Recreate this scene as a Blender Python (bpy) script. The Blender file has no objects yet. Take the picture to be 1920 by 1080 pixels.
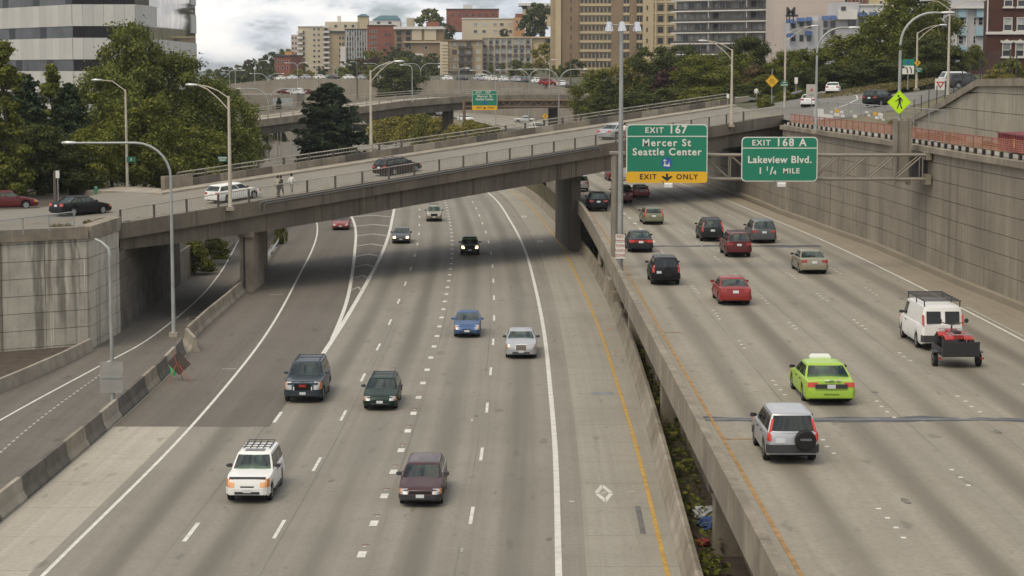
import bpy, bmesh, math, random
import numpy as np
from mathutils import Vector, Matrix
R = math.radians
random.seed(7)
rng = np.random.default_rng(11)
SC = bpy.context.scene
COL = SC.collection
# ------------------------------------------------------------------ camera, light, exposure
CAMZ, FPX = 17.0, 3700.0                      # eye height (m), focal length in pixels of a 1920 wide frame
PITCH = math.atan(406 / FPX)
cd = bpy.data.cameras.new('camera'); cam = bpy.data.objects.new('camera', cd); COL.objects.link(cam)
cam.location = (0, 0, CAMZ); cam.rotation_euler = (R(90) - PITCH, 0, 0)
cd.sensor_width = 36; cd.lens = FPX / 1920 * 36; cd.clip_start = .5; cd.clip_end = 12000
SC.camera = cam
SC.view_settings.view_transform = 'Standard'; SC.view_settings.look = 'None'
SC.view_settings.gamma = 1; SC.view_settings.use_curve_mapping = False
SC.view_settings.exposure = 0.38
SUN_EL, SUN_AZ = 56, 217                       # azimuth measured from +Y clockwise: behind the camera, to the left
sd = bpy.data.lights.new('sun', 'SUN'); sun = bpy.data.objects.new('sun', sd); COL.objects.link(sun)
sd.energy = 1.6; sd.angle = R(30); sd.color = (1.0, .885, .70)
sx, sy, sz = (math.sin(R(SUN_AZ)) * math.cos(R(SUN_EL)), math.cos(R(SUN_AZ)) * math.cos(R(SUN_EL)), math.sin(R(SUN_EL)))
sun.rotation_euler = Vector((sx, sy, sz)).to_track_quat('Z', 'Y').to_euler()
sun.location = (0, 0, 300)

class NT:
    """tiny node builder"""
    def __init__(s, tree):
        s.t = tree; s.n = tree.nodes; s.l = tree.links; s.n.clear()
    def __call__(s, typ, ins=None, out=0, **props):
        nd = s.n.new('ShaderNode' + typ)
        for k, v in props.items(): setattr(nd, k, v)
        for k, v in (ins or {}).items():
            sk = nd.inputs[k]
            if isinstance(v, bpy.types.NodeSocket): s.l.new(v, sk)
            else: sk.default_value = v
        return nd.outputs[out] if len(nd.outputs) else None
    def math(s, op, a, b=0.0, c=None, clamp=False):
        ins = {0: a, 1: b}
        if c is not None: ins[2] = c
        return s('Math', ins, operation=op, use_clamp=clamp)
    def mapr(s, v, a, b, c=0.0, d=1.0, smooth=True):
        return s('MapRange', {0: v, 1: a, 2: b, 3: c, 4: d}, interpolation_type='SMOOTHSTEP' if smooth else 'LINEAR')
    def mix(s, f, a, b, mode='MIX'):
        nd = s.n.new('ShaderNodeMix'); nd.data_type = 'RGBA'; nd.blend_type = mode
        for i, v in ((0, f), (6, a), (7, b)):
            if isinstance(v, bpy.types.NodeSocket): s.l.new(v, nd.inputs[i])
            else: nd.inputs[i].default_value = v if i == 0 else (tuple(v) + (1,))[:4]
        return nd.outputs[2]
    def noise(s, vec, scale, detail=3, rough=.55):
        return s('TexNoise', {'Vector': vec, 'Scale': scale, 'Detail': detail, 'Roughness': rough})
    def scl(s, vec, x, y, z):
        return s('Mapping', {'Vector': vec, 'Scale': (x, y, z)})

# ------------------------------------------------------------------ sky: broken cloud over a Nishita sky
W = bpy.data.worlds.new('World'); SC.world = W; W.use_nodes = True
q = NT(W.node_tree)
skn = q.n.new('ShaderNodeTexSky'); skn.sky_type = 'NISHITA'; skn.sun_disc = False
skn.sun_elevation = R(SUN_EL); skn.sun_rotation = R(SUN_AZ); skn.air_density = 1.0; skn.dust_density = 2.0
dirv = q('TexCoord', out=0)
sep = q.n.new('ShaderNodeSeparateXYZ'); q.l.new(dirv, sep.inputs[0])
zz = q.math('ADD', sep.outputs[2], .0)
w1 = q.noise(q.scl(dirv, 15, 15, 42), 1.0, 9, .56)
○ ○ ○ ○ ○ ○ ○
_AIM:_ Gather every line from the listing above in which "scene" appears, and copy those lines.

_WRITTEN SOLUTION:_
Recreate this scene as a Blender Python (bpy) script. The Blender file has no objects yet. Take the picture to be 1920 by 1080 pixels.
SC = bpy.context.scene